We all go through change management. If you have a streaming service, you're going through change management. You had to learn how to get your television capable of supporting streaming. If your TV isn't capable of streaming, then you had to figure out how to cast the screen of your laptop or your phone to your TV. And so you learned how to change. You learned what you needed to do to implement that. Getting a laptop or getting a desktop computer is change management. Getting a new car is change management -- just figuring out where the radio is and how to operate the knobs and antilock brakes and all those other kinds of things.

So we as humans deal with change management on a regular basis and in this case as a core business process. You have to make sure that there is something that differentiates the way that you offer your product, and that your customer gets sustained value from it. Very few businesses out there can sell the exact same thing the way they originally sold it, the day they first opened. They are very few. There are some, and even in their case, everything that they wrap around that product, they've had to change with automation and back-office systems and complex invoicing requirements evolving over time.

They aren't just writing down on a little sheet of paper, “Hey, here's your invoice” and going from there. Even that doesn't work that way anymore. So, you will be confronted with making sure that you're keeping up with all the changes in your customer's organization and you'll have to have process improvement in order to have those changes flow through your company. Change management is as much about how you go about implementing change in your company as it is when you come up with an innovation. How do you actually work with the customer to affect that change within their organization? How do you talk about it? How do you describe the value of it? How do you describe the changes that are going to happen in their organization that make what you're offering them worthwhile and exciting?

I think you can now see how quality, process improvement, and change management are significant to your company, and you can also see that it has an impact on the product and service that you're offering to a customer.

What does your having this core business process tell a large company about you? It's yet another item that says you're ready to do business with them.  You have a defined quality, process improvement, and change management process. If you're smart, this is in your procedures manual so you have it documented. And one of the big things, especially within your quality process, is your ability to do root cause analysis. You want to have an error free system if you can possibly have one. It's a great goal, but it's unrealistic. The thing that you must have in place is a process that allows you to figure out where in your procedures something went wrong.

I can't tell you how many times my company and the companies that I work with were saved when someone made a mistake and we were able to go through and pinpoint exactly which procedure was an issue because we had the procedures written down. Then we were able to decide whether or not we needed to modify that procedure for the given situation, or if there was additional coaching or training required for the employee in order to make sure that that didn't happen again.

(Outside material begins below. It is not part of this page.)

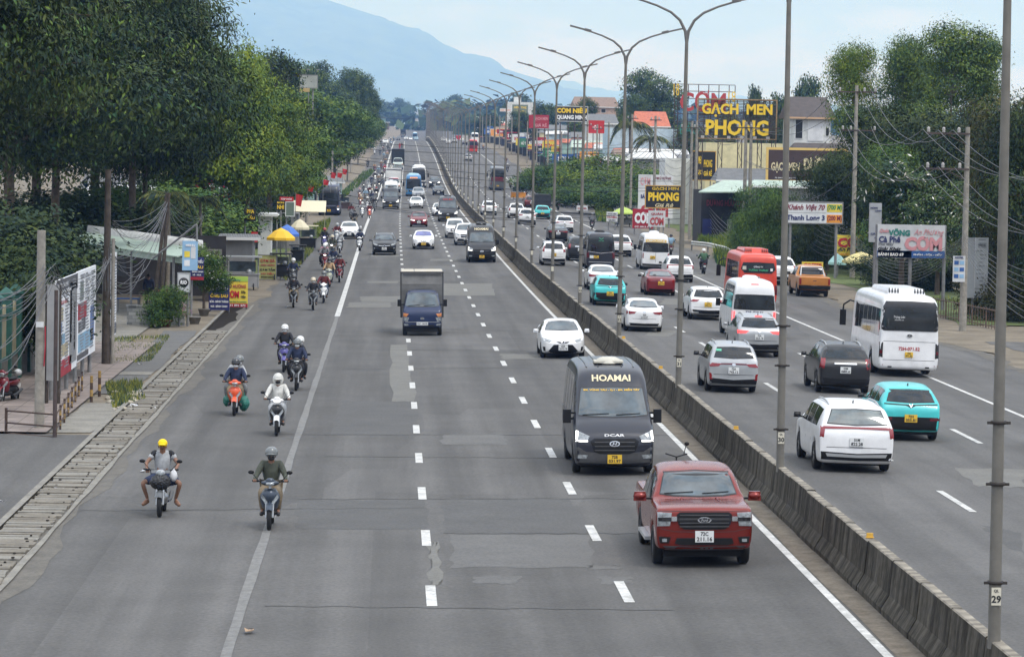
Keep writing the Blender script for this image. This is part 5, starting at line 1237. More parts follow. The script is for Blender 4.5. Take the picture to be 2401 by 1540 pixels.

That was great on our end because that meant we didn't spend a lot of unnecessary time trying to reengineer the whole thing. We were able to precisely figure out what happened, where the breakdown was, and what the root cause was. But more importantly, within less than 24 hours, sometimes the same day, we were able to respond to the customer that we have identified the issue and here's the corrective action that we have put in place. That gave the customer confidence that they were working with a competent supplier, and because that kind of control, that kind of rigor was in place, we were able to actually go after a bigger book of business where the customer decided they were going to transition an entire book of work to us to manage.

Once again, you don’t have to have it to make money but you're going to make a lot more money with it. Yes, there will be an investment to do this, but you're going to find that one of the best things you can do, especially to save you some headaches and give you peace of mind, is have documented processes and procedures in place. Then when you hire people, they know what they are supposed to do or what they're accountable for doing, so when something happens, first you can go to the procedures manual and see where a breakdown occurred. Second, you will know who was accountable and responsible for it. And then third, you can now start running the business with what I call management by exception -- meaning that you have a good expectation that the procedure manual is being followed. Everything's working fine.

Then if something does happen, and people are doing everything right, it's something that you haven't come across yet in the business. That's exactly what you want your measurement and your metrics to tell you. If everything's working fine, then you can go off and do higher value things, but if you get an alert that something's wrong, then it's “well, what happened”? Did we follow procedure? If so, then this is something new and you can modify the procedure to adjust for it.

I'll give you a perfect example of this. When I was a buyer, one of the worst things for me was to have people who could not submit a quality invoice. Every single invoice they sent was just wrong. It didn't matter whether it was monthly, daily, weekly, quarterly -- every time we got one it was wrong. How could that be? How could someone keep sending wrong invoices? That's just a core thing in business. As a business owner, if you don't get anything else right, at least be able to generate a correct quality invoice that meets the customer's demands, because if you can't get that right, that speaks volumes about you as a business owner and your business in general. Think about this for a second. If all of a sudden you start getting invoices kicked back and they've been running for a while, then you might ask “well, why are we getting invoices kicked back”?

And you discover that somehow or another there was a breakdown in your procedure when your customer added a requirement that you had to put another piece of information on the invoice. The point being -- rather than your invoices sitting there forever and not getting paid because the customer's requirements changed as to what they needed on the invoice -- an alert telling you that one of your invoices didn't get paid would greatly improve the time it took to get them paid. You would be amazed at how often people don't have that alert. Imagine how much time you would spend if every single invoice you sent in got kicked back because it was just never correct. It never had the project number, the business unit, or the person who requisitioned the service. It didn't line up with the PO number nor the line number on the purchase order. In order to prevent this problem, you can dedicate someone to invoicing or you can put a good quality process improvement and change management process in place specifically for invoicing. You'll invest a little bit of time upfront, but it will save you a whole host of time as you continue to work with a particular customer and a particular client.

So, there you have it. Process number three of the 10 Core Business Practices -- Quality, Process Improvement, and Change Management – is a vital one of your 10 core business processes in order for you to successfully do business with the big boys. Having this as a core part of your business tells a customer that you're ready to play.